We strip democracy of its dignity when we allow the use of its highest office to settle personal scores and defame individual citizens. We make democracy uglier and more threatening when we remove from its public expression any semblance of decent manners, replacing the democratic norms of civility and self-restraint with the privatistic norms of a brass-knuckled street fight.
We begin to replace democracy’s lodestar, the rule of law, with authoritarianism’s lodestar, the rule of power and intimidation, when candidates for office and their supporters openly threaten opponents with jail (“Lock her up!”) or prosecution. And we begin in earnest to enshrine the anti-democratic principle of personal rule (“I alone”) when we indiscriminately shower abuse upon politicians as a class, and when we encourage a self-proclaimed great man with no political experience to ridicule all of our democracy’s institutions as failed and corrupt and all of its leaders until now as “all talk, no action.”
We can deliberately do or permit our leaders to do all of these things—we can collectively take steps each day to replace the democratic style in American politics with the authoritarian style—and we may wake up one fine day and still have our democracy. Or not.
Several weeks ago, a report from the Britain-based Economist Intelligence Unit, a global, pro-business consulting group affiliated with the Economist magazine, downgraded the United States from a “full democracy” to a “flawed democracy” because of record levels of political polarization, a continuing decline of social and political trust, and growing numbers of Americans who say they’ve “lost faith in American democracy.”4 If the worst happens, we won’t be able to say that no one warned us.
1Immanuel Kant, Grounding for the Metaphysics of Morals, trans.
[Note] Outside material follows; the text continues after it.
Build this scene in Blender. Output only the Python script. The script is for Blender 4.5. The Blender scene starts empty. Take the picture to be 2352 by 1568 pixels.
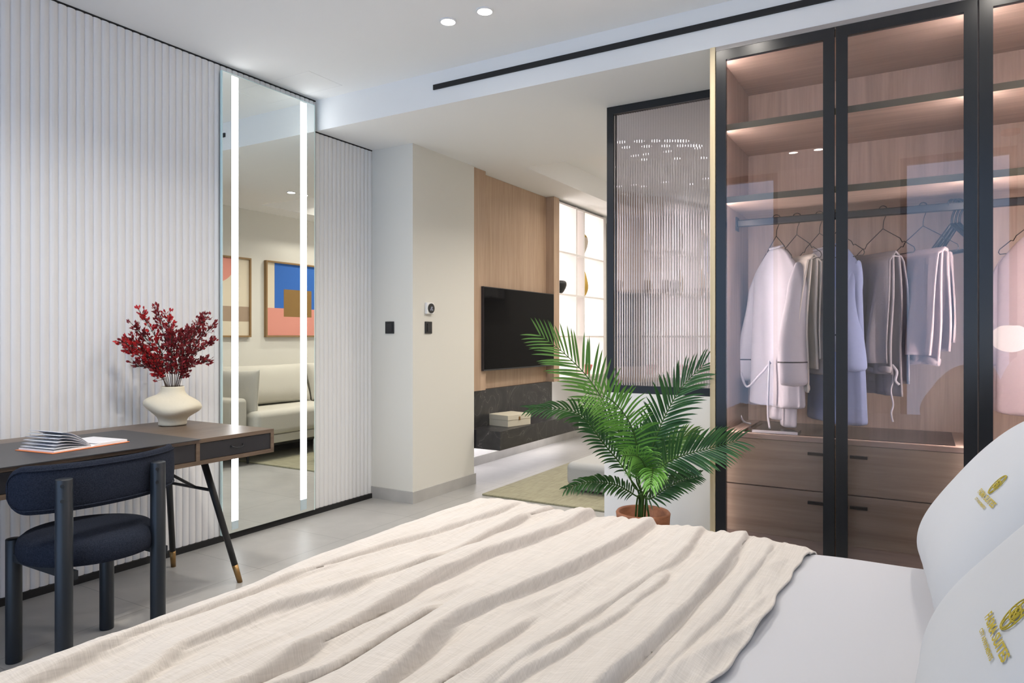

James W. Ellington (Hackett Publishing, 1993), p. 39.
A “Handbook of Philosophy” published in 1949 by the New York-based publishing arm of the U.S. Communist Party dismisses Kant’s categorical imperative as “a reflection of the limited ethical ideals of the bourgeoisie” and, quoting Engels, historically “impotent,” insofar as it is “demanding the impossible and therefore not consonant with human activity.” See Howard Selsam, ed., Handbook of Philosophy (International Publishers, 1949), pp. 22-3.
2Theodore Draper, The Roots of American Communism (Viking Press, 1957), pp. 155, 159. The slogan was used by the Left Wing of the Socialist Party of America in the spring of 1919, about three months prior to the Left Wing (consisting at the time of about 70,000 members) separating from the Socialist Party to become the American communist movement. The earliest use of the slogan I could find in English is from the Scottish churchman and hymn-writer Horatius Bonar, “The Solemn Sentence,” The Christian Week (January 28, 1880), p. 1.
3Cited in Arthur M. Schlesinger, Jr., The Politics of Upheaval (Houghton Mifflin Company, 1960), pp. 190-91.
4“US no longer a ‘full’ democracy in 2016 Democracy Index,” Christian Science Monitor, January 26, 2017.